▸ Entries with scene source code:
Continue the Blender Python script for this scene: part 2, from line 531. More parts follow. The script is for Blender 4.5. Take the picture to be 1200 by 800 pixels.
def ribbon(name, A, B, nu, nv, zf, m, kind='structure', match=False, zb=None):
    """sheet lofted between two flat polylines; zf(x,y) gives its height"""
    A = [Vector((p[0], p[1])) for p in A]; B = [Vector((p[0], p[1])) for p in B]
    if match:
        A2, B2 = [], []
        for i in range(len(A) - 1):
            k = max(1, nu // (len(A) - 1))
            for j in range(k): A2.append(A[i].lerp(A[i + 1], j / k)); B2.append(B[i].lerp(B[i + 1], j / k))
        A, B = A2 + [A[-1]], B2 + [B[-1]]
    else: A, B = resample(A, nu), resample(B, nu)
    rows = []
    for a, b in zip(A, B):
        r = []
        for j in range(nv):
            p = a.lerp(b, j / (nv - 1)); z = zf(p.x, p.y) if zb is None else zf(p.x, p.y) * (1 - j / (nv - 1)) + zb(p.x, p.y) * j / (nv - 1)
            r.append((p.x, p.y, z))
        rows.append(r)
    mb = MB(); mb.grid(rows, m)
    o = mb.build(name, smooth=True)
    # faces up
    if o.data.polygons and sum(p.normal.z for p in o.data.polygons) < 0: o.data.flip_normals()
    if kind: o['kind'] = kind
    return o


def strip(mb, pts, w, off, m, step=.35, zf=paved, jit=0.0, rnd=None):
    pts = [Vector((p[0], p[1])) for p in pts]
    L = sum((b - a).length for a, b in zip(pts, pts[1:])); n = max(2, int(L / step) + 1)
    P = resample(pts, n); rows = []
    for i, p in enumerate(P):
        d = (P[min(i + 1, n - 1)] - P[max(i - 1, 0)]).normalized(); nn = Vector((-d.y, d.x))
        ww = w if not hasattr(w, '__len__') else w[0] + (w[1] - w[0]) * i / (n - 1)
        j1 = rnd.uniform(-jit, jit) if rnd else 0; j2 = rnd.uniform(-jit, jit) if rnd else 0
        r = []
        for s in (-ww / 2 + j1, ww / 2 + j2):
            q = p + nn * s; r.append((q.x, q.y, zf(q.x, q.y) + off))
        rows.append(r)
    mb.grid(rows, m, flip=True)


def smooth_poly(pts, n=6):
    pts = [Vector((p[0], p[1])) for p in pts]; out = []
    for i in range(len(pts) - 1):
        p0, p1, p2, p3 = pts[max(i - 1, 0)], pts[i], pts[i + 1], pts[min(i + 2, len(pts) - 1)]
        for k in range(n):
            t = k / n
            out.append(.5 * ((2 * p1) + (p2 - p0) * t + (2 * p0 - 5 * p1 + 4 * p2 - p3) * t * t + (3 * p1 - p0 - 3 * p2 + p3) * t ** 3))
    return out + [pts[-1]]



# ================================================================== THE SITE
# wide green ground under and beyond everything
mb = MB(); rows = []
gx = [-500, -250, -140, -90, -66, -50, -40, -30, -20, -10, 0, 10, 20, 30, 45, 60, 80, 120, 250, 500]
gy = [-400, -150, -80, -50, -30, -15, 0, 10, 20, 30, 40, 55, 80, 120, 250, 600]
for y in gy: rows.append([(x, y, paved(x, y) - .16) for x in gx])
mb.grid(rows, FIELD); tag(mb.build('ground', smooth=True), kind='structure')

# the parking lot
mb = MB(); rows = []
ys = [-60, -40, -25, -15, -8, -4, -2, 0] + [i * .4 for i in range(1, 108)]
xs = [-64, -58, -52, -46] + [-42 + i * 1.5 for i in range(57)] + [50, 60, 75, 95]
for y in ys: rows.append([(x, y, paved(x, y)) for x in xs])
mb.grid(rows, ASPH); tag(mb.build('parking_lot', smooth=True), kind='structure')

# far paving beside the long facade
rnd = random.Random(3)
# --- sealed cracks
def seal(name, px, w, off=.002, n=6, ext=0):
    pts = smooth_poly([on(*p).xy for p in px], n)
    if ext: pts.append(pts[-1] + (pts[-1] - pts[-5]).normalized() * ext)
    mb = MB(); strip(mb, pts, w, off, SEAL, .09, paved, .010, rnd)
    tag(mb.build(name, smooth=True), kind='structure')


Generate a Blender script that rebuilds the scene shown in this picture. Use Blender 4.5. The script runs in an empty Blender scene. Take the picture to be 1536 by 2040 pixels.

▸ DIRECTIVE: Reproduce the listing above verbatim, from first line to last.

▸ RESULT OF THE EXERCISE:
Continue the Blender Python script for this scene: part 2, from line 531. More parts follow. The script is for Blender 4.5. Take the picture to be 1200 by 800 pixels.
def ribbon(name, A, B, nu, nv, zf, m, kind='structure', match=False, zb=None):
    """sheet lofted between two flat polylines; zf(x,y) gives its height"""
    A = [Vector((p[0], p[1])) for p in A]; B = [Vector((p[0], p[1])) for p in B]
    if match:
        A2, B2 = [], []
        for i in range(len(A) - 1):
            k = max(1, nu // (len(A) - 1))
            for j in range(k): A2.append(A[i].lerp(A[i + 1], j / k)); B2.append(B[i].lerp(B[i + 1], j / k))
        A, B = A2 + [A[-1]], B2 + [B[-1]]
    else: A, B = resample(A, nu), resample(B, nu)
    rows = []
    for a, b in zip(A, B):
        r = []
        for j in range(nv):
            p = a.lerp(b, j / (nv - 1)); z = zf(p.x, p.y) if zb is None else zf(p.x, p.y) * (1 - j / (nv - 1)) + zb(p.x, p.y) * j / (nv - 1)
            r.append((p.x, p.y, z))
        rows.append(r)
    mb = MB(); mb.grid(rows, m)
    o = mb.build(name, smooth=True)
    # faces up
    if o.data.polygons and sum(p.normal.z for p in o.data.polygons) < 0: o.data.flip_normals()
    if kind: o['kind'] = kind
    return o


def strip(mb, pts, w, off, m, step=.35, zf=paved, jit=0.0, rnd=None):
    pts = [Vector((p[0], p[1])) for p in pts]
    L = sum((b - a).length for a, b in zip(pts, pts[1:])); n = max(2, int(L / step) + 1)
    P = resample(pts, n); rows = []
    for i, p in enumerate(P):
        d = (P[min(i + 1, n - 1)] - P[max(i - 1, 0)]).normalized(); nn = Vector((-d.y, d.x))
        ww = w if not hasattr(w, '__len__') else w[0] + (w[1] - w[0]) * i / (n - 1)
        j1 = rnd.uniform(-jit, jit) if rnd else 0; j2 = rnd.uniform(-jit, jit) if rnd else 0
        r = []
        for s in (-ww / 2 + j1, ww / 2 + j2):
            q = p + nn * s; r.append((q.x, q.y, zf(q.x, q.y) + off))
        rows.append(r)
    mb.grid(rows, m, flip=True)


def smooth_poly(pts, n=6):
    pts = [Vector((p[0], p[1])) for p in pts]; out = []
    for i in range(len(pts) - 1):
        p0, p1, p2, p3 = pts[max(i - 1, 0)], pts[i], pts[i + 1], pts[min(i + 2, len(pts) - 1)]
        for k in range(n):
            t = k / n
            out.append(.5 * ((2 * p1) + (p2 - p0) * t + (2 * p0 - 5 * p1 + 4 * p2 - p3) * t * t + (3 * p1 - p0 - 3 * p2 + p3) * t ** 3))
    return out + [pts[-1]]



# ================================================================== THE SITE
# wide green ground under and beyond everything
mb = MB(); rows = []
gx = [-500, -250, -140, -90, -66, -50, -40, -30, -20, -10, 0, 10, 20, 30, 45, 60, 80, 120, 250, 500]
gy = [-400, -150, -80, -50, -30, -15, 0, 10, 20, 30, 40, 55, 80, 120, 250, 600]
for y in gy: rows.append([(x, y, paved(x, y) - .16) for x in gx])
mb.grid(rows, FIELD); tag(mb.build('ground', smooth=True), kind='structure')

# the parking lot
mb = MB(); rows = []
ys = [-60, -40, -25, -15, -8, -4, -2, 0] + [i * .4 for i in range(1, 108)]
xs = [-64, -58, -52, -46] + [-42 + i * 1.5 for i in range(57)] + [50, 60, 75, 95]
for y in ys: rows.append([(x, y, paved(x, y)) for x in xs])
mb.grid(rows, ASPH); tag(mb.build('parking_lot', smooth=True), kind='structure')

# far paving beside the long facade
rnd = random.Random(3)
# --- sealed cracks
def seal(name, px, w, off=.002, n=6, ext=0):
    pts = smooth_poly([on(*p).xy for p in px], n)
    if ext: pts.append(pts[-1] + (pts[-1] - pts[-5]).normalized() * ext)
    mb = MB(); strip(mb, pts, w, off, SEAL, .09, paved, .010, rnd)
    tag(mb.build(name, smooth=True), kind='structure')


Generate a Blender script that rebuilds the scene shown in this picture. Use Blender 4.5. The script runs in an empty Blender scene. Take the picture to be 1536 by 2040 pixels.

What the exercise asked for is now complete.